Supreme Court of India
Muniyallappa vs B.M. Krishnamurthy And Others on 25 July, 1991
Equivalent citations: AIR1992SC212, 1992SUPP(3)SCC26, AIR 1992 SUPREME COURT 212, 1991 AIR SCW 2932, 1992 (3) SCC(SUPP) 26, 1992 SCC (SUPP) 3 26
Bench: K. Jagannatha Shetty Shetty, Yogeshwar Dayal
ORDER
1. The appellant claims occupancy right under the Karnataka Land Reforms Act. His claim has beep allowed by the Land Tribunal, but the order of the Land Tribunal was set aside by the Karnataka High Court. The decision of the High Court has been challenged in this appeal.
2. The question for consideration is whether the High Court after setting aside the order of the Land Tribunal ought to have remanded the matter to the Land Tribunal for fresh consideration. In fact, this was the only question that was urged in the appeal before the Division Bench of the High Court. The Division Bench has rejected that request on the ground that the occupancy right claimed by the appellant was not one arising out of agrarian relations. This conclusion seems to have been based on the pleadings before the High Court. It is reflected from the following observations of the Division Bench of the High Court AIR 1977 Kant 137 at p. 147 :
In our opinion, the dispute between the parties is not one arising out of agrarian relations. The scope of the Act is limited to questions arising out of agrarian relations. A person whose possession of agricultural lands does not rest on agrarian relations cannot invoke the jurisdiction of the Land Tribunal under Section 45 of the Land Reforms Act. Since the appellant, on the basis of his own pleadings before this Court, does not base his rights founded on agrarian relations, there is, in our judgment, no case to go before the Tribunal for adjudication. Bhimiah, J. would have been right in allowing the writ petition and refusing to remand the matter to the Tribunal on the ground that on the admitted pleadings of the appellant there is no case of agrarian relations for adjudication to go before the Tribunal.

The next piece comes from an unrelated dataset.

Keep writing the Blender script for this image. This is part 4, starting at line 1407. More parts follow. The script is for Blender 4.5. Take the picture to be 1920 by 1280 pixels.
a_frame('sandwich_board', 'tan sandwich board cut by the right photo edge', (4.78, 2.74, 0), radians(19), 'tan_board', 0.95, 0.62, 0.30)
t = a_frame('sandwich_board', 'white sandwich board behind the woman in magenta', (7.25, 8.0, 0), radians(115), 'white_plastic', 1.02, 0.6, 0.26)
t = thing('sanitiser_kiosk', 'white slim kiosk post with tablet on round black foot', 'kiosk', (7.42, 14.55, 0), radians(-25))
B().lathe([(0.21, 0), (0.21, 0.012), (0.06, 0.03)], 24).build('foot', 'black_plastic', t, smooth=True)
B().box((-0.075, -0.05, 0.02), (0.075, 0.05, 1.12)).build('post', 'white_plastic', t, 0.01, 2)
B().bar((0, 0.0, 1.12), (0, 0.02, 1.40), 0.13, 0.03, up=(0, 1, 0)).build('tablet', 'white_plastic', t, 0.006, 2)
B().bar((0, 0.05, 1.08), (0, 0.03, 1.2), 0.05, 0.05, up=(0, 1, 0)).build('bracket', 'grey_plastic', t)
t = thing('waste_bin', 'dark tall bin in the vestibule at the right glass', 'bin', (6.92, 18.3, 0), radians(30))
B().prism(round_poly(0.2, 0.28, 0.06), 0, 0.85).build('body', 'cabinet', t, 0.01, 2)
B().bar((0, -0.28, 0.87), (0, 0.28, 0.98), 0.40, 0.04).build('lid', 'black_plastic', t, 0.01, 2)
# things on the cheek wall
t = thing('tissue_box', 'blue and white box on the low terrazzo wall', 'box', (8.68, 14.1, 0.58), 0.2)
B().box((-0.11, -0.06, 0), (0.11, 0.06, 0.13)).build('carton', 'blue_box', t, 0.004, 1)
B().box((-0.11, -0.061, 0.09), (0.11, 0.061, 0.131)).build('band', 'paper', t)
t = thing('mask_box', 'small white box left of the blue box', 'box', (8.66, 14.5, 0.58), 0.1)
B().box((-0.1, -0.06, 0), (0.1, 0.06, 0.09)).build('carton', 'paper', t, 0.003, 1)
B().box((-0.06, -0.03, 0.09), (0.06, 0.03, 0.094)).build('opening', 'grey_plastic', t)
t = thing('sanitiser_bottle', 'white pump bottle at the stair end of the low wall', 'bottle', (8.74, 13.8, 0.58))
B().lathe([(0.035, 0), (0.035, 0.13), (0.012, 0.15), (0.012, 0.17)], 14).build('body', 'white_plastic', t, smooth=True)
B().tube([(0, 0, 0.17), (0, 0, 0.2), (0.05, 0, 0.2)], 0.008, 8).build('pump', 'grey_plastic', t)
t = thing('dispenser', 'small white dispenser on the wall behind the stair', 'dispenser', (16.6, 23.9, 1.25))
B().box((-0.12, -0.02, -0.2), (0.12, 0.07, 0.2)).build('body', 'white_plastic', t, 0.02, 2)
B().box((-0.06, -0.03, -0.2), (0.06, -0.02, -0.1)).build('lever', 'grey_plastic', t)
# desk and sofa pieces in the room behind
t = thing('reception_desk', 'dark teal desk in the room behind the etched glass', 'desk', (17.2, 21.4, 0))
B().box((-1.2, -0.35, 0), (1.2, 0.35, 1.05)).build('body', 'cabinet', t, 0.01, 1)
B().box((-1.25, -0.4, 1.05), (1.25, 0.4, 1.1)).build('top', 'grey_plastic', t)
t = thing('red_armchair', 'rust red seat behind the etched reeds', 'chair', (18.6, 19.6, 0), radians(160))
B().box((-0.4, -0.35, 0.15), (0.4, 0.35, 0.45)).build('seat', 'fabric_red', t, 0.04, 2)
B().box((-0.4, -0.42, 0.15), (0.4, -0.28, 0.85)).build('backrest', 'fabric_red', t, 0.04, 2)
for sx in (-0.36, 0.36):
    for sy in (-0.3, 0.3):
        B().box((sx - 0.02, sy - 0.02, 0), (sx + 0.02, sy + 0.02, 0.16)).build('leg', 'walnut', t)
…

3. It seems to us that the High Court was not justified in its approach. Pleadings of parties in the High Court are not relevant in this case. The claim made by the applicant before the Land Tribunal in his application under Section 45 of the Land Reforms Act is only relevant. That application has been made in the prescribed form and it is the foundation of the appellant's claim. By ignoring that application, the High Court could not have rested its conclusion on the pleadings of parties before the High Court.
4. The learned single Judge in the instant case has set aside the order of the Tribunal on two grounds : (i) the respondent-landlord was denied fair hearing and the entire proceedings of the Tribunal were conducted in gross violation of the rules of natural justice; and (ii) the appellant was denied registration of occupancy under the Inam's Abolition Act and he has no right to claim occupancy right under Section 45 of the Tenancy Act.
5. It may be stated that the purpose and scope of the two Acts are distinct. The Inams Abolition Act was enacted for the purpose of abolition of Inam tenures and conversion of such tenures into Ryotwari tenure and in that process grant of occupancy rights to the Inamdars and the three classes of tenants specified in that Act. The purpose of the Land Reforms Act, however, is quite different. The main purpose was to abolish the relationship of landlord and tenant in respect of tenanted lands and to confer occupancy rights on tenants who are personally cultivating the lands. Therefore, the rejection of the claim of the appellant under the Inam's Abolition Act does not lead to the inference that he has no claim for occupancy right under the Land Reforms Act. The appellant claims that he is a deemed tenant as provided under Section 4 of the Land Reforms Act. The requirement of deemed tenant, as provided under Section 4 of the Tenancy Act, must be determined by the Land Tribunal. The High Court having come to the conclusion that the procedure adopted by the Land Tribunal was not in accordance with the rules of natural justice ought to have remitted the matter to the Tribunal for fresh disposal.
6. We, therefore, allow the appeal, set aside the order of the Division Bench of the High Court and remit the matter to the Tribunal for fresh disposal of the matter on merits and in accordance with the law. The Tribunal will decide the matter without being influenced by any of the observations in the judgment of the High Court. No costs.